Stated goal: Please say how many lines of the listing hold "behind", with no other words in the answer.

3D scene scripts
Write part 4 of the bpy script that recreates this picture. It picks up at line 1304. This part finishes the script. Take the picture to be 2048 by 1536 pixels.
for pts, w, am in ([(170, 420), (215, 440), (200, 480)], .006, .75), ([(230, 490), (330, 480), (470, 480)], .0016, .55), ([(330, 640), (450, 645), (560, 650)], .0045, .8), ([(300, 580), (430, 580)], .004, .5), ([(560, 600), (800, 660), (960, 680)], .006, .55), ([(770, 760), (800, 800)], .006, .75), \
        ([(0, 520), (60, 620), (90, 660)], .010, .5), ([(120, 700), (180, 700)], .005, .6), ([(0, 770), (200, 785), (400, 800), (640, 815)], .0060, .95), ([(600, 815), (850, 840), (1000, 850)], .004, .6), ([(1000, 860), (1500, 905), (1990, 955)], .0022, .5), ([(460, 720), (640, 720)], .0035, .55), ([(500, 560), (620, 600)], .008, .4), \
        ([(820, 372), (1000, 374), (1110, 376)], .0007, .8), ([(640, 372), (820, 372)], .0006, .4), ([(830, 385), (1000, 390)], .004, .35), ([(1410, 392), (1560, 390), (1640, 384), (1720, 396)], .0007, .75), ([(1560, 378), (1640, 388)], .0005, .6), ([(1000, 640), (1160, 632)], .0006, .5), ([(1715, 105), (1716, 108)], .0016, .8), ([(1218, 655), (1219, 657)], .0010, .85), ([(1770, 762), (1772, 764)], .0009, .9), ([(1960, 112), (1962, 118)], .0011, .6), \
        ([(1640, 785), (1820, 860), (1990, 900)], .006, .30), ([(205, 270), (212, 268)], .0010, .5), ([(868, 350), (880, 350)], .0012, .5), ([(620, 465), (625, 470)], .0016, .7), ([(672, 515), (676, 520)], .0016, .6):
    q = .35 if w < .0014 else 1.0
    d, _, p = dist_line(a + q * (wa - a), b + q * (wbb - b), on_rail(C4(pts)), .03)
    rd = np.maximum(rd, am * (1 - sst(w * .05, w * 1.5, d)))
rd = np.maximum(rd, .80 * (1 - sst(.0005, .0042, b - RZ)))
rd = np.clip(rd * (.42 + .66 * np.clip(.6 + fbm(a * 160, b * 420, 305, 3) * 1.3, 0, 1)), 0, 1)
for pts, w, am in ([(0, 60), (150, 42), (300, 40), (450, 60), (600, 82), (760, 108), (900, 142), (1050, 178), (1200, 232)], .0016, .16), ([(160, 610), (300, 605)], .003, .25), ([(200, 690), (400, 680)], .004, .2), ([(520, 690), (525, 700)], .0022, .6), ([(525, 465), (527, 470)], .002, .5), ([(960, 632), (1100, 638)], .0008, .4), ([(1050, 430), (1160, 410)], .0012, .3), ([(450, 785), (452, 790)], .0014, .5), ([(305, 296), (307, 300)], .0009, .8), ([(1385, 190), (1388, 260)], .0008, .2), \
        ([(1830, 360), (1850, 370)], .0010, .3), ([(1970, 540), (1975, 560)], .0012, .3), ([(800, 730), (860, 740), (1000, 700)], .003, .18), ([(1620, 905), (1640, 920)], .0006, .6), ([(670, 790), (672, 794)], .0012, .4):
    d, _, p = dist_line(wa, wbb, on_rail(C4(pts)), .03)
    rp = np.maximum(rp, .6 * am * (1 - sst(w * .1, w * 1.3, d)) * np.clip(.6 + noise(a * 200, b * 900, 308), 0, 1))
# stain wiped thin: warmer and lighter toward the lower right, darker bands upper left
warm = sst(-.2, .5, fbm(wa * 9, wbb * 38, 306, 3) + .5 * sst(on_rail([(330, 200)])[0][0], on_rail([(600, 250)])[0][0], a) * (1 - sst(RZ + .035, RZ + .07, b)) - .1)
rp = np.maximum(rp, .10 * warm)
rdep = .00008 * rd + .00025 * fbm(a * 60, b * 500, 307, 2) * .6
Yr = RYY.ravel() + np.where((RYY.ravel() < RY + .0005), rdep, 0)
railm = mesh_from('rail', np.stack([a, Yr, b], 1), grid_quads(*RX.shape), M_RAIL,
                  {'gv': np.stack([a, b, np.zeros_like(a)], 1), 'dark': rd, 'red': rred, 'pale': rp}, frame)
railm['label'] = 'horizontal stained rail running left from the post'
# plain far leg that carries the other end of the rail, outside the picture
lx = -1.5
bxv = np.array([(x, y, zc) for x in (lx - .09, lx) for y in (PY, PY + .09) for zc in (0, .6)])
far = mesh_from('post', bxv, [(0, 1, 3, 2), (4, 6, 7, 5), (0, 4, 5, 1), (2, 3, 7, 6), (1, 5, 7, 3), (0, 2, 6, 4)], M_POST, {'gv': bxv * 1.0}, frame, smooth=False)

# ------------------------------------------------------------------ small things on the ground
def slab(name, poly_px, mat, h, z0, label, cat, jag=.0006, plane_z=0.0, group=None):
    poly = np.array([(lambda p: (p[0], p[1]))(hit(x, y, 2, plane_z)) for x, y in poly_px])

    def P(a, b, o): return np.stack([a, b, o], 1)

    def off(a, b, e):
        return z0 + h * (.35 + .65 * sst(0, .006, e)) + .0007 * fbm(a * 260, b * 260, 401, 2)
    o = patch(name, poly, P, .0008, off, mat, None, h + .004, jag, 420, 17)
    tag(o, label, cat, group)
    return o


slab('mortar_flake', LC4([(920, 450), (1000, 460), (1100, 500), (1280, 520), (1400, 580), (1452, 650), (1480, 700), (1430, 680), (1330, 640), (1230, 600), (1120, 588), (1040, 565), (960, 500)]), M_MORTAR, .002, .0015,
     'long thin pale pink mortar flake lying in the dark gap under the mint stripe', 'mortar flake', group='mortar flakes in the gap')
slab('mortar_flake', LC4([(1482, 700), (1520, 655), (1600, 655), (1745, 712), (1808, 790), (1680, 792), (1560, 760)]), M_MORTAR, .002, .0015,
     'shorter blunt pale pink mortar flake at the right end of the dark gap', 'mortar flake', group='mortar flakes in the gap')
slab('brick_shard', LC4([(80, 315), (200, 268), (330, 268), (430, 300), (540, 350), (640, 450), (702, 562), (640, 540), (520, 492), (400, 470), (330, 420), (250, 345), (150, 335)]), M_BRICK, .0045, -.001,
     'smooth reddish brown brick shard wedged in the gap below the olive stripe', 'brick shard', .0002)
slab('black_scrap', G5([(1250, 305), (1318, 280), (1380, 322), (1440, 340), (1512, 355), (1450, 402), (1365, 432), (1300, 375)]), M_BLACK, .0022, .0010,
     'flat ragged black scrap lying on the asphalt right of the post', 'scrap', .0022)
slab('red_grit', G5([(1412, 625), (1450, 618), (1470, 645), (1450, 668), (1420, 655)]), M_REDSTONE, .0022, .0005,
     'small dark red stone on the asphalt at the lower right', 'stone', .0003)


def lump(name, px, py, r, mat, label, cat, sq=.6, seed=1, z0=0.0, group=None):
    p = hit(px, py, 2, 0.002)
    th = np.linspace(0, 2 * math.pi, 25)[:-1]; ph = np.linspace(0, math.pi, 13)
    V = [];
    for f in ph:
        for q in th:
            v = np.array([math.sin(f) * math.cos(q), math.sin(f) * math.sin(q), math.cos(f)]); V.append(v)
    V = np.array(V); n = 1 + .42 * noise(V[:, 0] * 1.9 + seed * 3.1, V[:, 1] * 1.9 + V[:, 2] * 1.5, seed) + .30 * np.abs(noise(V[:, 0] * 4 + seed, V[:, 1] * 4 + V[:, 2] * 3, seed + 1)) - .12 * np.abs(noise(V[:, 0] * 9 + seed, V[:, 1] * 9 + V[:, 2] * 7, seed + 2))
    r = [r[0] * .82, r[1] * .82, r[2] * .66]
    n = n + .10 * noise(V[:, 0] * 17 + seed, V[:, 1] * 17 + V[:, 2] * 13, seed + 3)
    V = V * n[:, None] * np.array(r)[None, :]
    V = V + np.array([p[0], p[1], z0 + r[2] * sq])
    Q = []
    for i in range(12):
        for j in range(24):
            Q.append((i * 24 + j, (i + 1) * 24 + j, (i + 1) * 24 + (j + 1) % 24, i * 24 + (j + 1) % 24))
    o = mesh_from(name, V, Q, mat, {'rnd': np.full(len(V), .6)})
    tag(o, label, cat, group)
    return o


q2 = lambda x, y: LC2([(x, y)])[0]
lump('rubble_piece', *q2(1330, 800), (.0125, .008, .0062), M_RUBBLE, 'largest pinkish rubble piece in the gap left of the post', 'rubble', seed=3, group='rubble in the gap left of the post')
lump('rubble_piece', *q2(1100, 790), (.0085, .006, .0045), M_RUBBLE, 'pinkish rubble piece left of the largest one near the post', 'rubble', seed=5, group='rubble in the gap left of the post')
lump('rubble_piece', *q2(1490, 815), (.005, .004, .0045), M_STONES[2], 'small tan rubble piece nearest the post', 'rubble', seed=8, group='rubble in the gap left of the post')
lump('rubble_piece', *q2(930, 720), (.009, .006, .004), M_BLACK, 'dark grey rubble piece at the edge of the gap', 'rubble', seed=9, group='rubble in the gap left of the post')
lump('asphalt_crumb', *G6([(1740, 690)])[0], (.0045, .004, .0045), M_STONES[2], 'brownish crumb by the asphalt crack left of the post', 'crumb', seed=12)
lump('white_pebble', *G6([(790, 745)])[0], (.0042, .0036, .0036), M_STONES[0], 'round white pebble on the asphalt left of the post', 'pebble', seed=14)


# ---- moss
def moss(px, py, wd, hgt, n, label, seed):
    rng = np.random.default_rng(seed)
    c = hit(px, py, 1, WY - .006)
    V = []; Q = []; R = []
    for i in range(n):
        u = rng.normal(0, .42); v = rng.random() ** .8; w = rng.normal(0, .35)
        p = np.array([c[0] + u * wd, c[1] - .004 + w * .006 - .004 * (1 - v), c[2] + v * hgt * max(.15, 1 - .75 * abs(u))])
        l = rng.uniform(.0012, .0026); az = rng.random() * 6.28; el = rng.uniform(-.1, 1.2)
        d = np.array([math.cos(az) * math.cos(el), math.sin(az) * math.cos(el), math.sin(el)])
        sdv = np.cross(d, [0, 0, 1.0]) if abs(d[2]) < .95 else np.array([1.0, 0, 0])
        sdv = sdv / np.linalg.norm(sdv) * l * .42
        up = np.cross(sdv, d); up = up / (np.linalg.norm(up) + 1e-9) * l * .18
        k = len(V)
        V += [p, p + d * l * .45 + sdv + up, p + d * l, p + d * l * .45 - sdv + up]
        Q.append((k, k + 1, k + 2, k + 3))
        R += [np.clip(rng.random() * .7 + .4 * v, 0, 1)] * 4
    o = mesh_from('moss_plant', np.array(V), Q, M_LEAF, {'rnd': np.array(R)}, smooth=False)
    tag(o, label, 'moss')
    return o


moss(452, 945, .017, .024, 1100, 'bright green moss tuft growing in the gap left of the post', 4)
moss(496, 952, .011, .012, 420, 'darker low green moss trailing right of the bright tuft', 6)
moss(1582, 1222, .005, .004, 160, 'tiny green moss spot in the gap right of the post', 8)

==

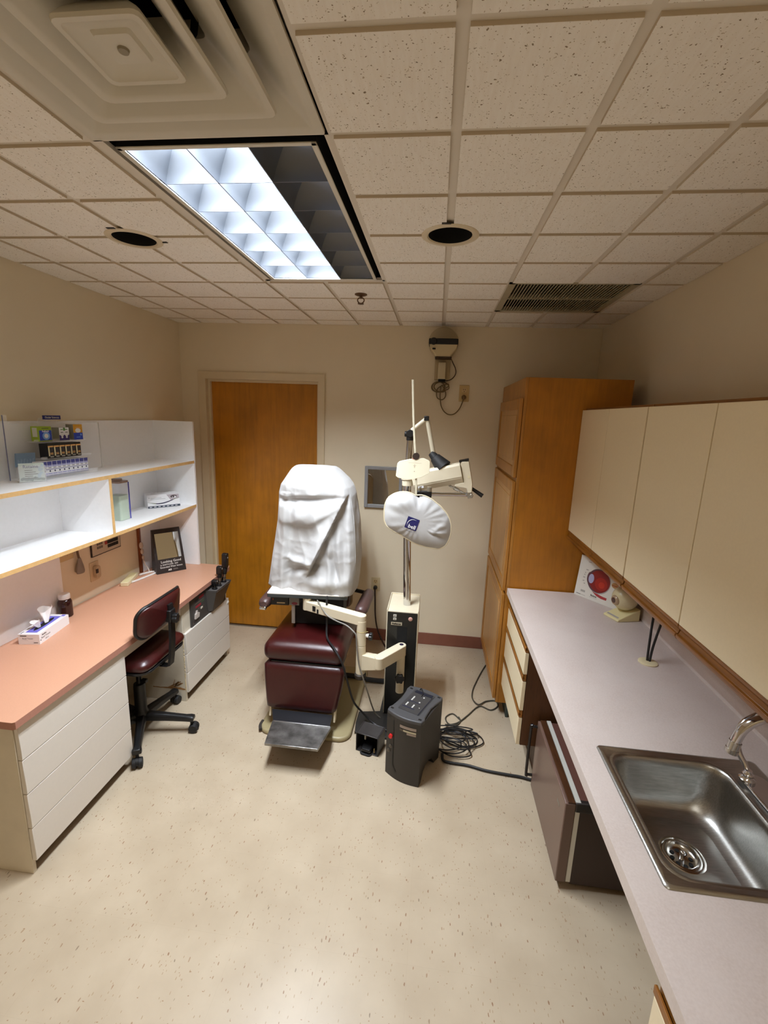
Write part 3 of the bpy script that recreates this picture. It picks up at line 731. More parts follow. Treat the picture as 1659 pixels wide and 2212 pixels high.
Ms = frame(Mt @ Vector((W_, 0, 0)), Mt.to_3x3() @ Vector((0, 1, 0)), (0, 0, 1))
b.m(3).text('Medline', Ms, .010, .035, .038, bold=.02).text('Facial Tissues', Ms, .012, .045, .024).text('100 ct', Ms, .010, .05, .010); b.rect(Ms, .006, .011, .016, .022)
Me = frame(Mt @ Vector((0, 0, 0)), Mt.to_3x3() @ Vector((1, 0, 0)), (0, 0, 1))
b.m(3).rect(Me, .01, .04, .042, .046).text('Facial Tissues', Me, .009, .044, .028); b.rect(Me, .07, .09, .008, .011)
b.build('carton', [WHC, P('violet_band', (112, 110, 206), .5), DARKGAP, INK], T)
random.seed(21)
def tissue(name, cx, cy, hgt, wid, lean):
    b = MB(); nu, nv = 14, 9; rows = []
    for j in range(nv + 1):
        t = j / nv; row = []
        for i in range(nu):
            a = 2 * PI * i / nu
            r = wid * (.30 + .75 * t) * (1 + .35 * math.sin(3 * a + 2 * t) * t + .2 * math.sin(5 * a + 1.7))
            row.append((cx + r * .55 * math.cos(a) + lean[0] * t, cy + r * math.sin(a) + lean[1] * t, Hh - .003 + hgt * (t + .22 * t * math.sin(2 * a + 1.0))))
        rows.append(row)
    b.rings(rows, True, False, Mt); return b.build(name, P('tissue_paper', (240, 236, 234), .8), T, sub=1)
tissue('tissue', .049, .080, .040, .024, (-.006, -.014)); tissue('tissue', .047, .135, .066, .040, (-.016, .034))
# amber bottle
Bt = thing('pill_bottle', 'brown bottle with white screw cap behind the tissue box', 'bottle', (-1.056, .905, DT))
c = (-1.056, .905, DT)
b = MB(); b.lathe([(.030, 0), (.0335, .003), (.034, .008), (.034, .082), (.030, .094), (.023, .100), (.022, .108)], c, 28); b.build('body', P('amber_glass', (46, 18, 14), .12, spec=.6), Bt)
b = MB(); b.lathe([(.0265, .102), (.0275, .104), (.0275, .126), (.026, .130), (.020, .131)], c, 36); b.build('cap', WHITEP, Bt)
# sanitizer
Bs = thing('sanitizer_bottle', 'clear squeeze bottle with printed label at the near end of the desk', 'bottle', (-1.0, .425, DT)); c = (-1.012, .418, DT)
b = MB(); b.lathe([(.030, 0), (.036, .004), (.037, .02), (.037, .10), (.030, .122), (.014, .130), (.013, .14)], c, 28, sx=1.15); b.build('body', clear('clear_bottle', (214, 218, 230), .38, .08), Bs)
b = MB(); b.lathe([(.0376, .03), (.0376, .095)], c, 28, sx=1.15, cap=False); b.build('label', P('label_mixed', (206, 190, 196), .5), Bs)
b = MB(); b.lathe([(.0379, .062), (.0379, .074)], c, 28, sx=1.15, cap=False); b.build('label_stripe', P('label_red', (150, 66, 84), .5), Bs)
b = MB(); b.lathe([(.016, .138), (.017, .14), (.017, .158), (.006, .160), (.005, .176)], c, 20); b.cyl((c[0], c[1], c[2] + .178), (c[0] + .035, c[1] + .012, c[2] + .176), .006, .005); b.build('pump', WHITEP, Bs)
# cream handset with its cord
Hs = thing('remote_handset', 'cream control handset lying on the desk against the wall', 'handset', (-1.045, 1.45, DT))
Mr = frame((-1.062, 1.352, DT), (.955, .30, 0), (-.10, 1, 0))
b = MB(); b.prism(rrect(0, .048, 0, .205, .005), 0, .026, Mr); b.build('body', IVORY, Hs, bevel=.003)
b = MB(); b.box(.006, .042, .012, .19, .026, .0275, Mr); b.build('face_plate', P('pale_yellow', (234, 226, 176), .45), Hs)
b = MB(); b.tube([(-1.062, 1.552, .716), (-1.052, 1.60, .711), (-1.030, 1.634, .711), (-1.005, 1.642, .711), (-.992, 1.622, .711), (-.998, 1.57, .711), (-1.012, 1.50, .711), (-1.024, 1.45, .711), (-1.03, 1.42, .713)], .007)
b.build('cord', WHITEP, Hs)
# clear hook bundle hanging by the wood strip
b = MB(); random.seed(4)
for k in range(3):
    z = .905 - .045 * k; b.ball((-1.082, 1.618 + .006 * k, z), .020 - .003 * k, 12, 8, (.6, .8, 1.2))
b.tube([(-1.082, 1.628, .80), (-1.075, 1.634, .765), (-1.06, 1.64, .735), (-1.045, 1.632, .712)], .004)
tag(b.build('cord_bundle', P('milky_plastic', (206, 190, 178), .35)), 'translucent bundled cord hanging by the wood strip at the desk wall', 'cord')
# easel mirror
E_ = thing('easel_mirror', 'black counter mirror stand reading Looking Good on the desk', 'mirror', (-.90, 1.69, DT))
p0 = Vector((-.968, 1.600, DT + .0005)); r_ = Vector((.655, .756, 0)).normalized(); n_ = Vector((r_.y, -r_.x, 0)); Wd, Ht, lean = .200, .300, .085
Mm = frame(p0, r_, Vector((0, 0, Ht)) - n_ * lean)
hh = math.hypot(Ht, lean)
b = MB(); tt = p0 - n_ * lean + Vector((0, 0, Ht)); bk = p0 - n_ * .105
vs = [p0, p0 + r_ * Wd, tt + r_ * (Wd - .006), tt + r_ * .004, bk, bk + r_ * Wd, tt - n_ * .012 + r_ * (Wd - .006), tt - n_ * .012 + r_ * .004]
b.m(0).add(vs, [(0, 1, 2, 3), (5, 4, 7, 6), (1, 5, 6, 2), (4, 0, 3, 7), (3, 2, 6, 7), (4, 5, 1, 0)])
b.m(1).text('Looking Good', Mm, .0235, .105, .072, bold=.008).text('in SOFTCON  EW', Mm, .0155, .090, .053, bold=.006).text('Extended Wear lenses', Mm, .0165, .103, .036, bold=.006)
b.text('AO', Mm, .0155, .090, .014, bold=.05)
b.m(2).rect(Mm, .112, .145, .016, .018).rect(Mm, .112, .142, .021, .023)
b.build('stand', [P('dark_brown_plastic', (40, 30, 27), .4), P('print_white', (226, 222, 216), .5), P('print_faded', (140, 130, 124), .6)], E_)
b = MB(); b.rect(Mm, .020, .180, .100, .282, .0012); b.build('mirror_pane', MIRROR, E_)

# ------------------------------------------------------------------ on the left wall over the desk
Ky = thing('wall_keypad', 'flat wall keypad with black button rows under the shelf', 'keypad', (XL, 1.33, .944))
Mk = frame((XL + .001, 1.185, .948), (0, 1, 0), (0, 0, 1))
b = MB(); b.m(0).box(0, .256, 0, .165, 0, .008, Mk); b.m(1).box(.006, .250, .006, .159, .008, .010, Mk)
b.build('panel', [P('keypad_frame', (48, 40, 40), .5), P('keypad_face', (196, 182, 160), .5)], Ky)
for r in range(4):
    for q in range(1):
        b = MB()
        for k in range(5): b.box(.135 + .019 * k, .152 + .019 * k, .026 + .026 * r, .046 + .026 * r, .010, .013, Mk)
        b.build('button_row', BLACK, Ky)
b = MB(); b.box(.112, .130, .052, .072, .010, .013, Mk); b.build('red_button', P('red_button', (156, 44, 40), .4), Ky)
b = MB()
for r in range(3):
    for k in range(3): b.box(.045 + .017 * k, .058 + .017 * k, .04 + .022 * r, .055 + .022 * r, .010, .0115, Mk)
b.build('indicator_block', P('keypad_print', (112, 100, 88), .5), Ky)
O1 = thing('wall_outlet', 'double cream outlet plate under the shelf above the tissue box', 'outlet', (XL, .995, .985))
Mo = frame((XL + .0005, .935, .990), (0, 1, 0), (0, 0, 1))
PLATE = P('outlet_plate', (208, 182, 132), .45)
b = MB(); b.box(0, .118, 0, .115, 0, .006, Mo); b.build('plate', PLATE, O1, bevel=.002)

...

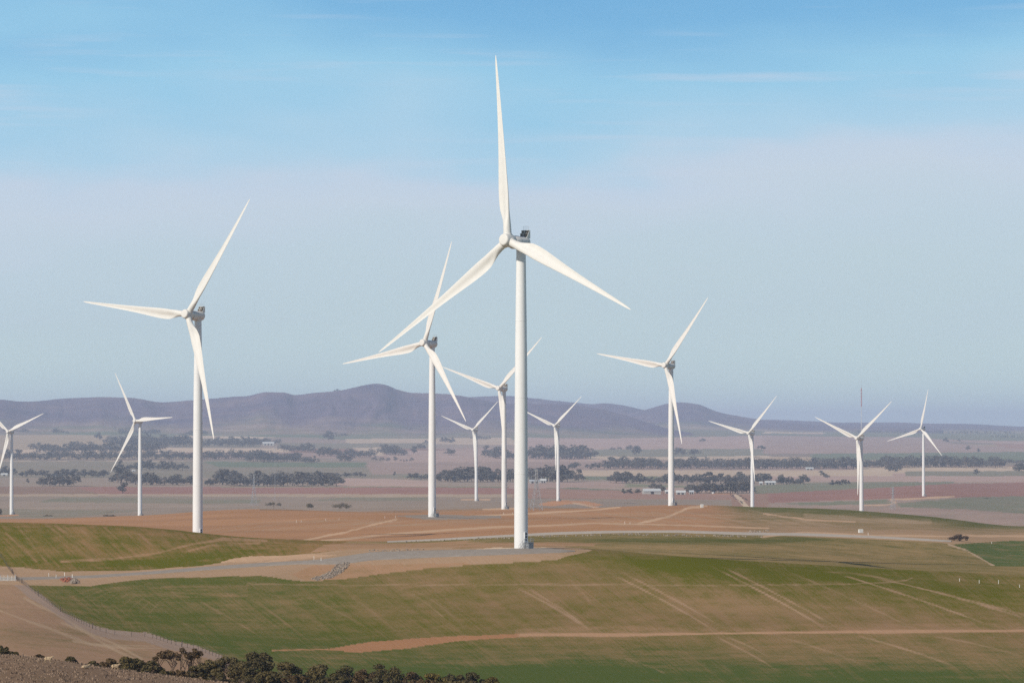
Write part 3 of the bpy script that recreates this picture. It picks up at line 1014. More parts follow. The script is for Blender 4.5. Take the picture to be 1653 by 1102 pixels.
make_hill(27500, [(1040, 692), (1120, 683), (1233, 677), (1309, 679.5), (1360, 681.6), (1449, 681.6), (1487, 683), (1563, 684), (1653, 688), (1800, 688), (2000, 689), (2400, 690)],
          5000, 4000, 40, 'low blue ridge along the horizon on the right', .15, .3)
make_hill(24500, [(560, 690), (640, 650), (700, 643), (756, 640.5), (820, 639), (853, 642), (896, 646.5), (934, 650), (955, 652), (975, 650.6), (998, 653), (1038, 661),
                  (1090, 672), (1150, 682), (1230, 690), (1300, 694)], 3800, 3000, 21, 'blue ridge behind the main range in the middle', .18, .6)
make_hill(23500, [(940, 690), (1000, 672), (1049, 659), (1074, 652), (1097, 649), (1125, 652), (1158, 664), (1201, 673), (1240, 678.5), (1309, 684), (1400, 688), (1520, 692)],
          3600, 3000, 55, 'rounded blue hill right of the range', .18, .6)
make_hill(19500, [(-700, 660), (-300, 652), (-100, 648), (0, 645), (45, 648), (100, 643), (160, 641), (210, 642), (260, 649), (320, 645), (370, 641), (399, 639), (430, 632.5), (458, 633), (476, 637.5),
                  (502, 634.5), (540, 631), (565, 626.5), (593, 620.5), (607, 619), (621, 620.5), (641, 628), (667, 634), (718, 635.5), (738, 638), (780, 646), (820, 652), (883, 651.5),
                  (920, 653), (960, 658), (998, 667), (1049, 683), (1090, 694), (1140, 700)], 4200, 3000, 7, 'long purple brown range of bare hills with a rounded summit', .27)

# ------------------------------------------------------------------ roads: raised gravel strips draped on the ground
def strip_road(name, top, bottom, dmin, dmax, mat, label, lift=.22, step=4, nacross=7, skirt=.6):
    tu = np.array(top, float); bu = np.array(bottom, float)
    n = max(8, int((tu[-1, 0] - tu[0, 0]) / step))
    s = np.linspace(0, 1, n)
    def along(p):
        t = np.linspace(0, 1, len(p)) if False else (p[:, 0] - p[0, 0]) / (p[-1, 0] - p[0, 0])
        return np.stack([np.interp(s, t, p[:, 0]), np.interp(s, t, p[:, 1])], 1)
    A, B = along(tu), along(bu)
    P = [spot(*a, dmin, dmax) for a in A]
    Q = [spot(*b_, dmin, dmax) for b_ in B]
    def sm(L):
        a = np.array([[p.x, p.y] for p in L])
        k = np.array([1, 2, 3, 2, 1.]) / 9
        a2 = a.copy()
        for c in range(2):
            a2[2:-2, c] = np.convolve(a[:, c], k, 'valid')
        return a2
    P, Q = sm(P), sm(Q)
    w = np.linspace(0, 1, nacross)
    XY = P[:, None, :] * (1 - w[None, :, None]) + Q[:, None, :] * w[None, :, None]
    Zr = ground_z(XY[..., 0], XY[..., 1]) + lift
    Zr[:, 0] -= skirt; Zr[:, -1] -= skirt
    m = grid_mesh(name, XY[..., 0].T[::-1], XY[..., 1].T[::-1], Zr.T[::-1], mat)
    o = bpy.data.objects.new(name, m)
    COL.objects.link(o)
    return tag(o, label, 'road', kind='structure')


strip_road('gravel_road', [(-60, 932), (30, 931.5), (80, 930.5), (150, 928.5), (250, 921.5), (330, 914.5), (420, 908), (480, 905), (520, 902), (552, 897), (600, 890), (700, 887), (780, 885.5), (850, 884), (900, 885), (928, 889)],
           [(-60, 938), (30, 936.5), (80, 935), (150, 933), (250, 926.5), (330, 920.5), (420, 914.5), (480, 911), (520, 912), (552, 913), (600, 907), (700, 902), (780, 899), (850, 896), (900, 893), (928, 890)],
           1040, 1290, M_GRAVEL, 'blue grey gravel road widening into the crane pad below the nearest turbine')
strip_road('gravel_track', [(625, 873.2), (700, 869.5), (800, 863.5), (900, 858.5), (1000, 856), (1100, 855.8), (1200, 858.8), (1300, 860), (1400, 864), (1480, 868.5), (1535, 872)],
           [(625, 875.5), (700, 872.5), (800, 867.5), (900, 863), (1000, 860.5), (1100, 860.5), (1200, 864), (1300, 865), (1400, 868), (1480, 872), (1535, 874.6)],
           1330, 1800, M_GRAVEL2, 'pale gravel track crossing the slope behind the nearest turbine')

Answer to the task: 3